Twigg's decision to stop issuing opinions angered Frank Moran and Sons and prompted a letter from Bereano in September that was reprinted in the Cumberland Times-News.

"I am just flabbergasted at your refusal, respectfully, to do your constitutional job as state's attorney," Bereano wrote. "Respectfully you are the only state's attorney in the state that I have been dealing with that has put your head in the sand and refused to look at any machine."

The 2001 decision opened the door for other manufacturers to jump into the paper-based video bingo business, said James A. Breslo, president of Diamond Game, manufacturer of the Lucky Tab II machine. Diamond Game began to place the machines in Maryland bingo halls and civic clubs more than a year ago after receiving favorable opinions from Anne Arundel, St. Mary's and Allegany counties.

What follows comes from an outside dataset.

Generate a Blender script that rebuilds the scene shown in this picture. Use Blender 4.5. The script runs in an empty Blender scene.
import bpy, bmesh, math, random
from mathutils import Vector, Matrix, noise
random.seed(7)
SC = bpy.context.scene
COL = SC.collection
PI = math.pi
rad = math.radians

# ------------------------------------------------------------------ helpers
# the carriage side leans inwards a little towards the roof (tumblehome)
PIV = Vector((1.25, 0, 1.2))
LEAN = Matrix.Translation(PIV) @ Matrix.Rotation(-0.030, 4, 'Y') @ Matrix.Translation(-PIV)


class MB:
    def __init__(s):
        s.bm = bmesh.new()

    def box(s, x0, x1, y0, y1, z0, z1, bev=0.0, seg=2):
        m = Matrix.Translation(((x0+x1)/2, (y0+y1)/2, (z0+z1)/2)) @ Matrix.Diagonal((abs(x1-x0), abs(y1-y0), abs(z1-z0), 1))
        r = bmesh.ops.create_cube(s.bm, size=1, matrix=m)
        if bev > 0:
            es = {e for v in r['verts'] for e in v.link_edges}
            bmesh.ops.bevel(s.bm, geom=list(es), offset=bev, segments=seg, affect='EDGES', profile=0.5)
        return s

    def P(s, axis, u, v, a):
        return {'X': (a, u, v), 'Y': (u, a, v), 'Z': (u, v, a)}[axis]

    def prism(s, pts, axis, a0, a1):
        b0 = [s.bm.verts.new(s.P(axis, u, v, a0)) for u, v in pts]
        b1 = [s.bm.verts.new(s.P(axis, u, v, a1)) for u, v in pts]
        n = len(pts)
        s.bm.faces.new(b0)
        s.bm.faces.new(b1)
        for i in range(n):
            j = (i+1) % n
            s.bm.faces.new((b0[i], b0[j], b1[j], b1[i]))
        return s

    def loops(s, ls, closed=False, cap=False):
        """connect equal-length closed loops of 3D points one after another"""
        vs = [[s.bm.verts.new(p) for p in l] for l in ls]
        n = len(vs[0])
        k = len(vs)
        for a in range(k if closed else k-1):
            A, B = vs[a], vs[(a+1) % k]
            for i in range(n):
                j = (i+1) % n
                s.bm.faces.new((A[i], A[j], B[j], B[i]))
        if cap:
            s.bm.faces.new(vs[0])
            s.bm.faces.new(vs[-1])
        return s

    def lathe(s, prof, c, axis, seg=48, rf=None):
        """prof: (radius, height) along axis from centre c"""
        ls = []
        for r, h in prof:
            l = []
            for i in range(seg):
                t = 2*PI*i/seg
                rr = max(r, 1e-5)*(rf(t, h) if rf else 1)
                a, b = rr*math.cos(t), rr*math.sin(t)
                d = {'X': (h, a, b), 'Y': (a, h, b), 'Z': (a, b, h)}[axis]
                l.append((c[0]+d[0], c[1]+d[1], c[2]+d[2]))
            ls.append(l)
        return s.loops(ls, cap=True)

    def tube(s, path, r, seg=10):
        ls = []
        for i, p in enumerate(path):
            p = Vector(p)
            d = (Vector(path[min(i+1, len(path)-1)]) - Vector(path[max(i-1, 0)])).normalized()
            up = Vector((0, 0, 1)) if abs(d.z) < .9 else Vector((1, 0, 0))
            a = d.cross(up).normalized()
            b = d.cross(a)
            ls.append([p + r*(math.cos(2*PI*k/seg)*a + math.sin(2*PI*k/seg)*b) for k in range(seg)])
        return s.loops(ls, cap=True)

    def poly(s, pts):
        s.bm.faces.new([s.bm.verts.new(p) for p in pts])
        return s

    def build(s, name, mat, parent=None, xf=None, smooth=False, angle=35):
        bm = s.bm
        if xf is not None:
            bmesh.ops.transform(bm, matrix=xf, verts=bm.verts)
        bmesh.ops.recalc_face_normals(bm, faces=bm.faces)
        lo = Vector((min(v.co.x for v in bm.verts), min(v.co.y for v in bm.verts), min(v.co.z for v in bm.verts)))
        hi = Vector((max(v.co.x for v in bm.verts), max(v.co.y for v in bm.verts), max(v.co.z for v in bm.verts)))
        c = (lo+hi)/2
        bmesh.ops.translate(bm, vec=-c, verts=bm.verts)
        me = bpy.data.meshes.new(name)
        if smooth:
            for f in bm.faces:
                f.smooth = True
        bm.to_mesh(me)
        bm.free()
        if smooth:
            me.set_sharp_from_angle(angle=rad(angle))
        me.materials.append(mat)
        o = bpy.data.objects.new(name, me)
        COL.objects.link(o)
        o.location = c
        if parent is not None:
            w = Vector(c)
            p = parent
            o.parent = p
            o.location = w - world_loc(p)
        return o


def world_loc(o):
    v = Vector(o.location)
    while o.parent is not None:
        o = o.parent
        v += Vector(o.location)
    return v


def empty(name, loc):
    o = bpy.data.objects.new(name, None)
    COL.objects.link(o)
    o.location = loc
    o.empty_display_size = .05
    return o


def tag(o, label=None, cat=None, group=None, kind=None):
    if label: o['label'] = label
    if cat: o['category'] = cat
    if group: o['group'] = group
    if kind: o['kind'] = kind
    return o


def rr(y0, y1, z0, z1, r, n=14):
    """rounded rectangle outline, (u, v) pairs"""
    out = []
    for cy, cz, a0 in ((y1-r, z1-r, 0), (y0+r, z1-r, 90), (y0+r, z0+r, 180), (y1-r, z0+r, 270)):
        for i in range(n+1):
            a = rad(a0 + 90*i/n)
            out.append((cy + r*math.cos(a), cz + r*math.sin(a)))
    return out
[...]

The company says on its Web site that it designed the Lucky Tab II, the machine that the Maryland appeals court ruled legal, when Native American groups in Oklahoma and Alabama could not secure permission to operate slot machines. The Lucky Tab II, it says, "looks and plays like a slot machine" but is not one.

"We spent all of this time, money and energy taking these machines through four appellate courts, and you get all these copycat companies that go in and steal this business away from us," Breslo said. "The state's attorneys are not necessarily schooled on the differences in these machines. . . . a lot of them are getting duped."

Breslo said the new opinion negates the need for a law banning the devices.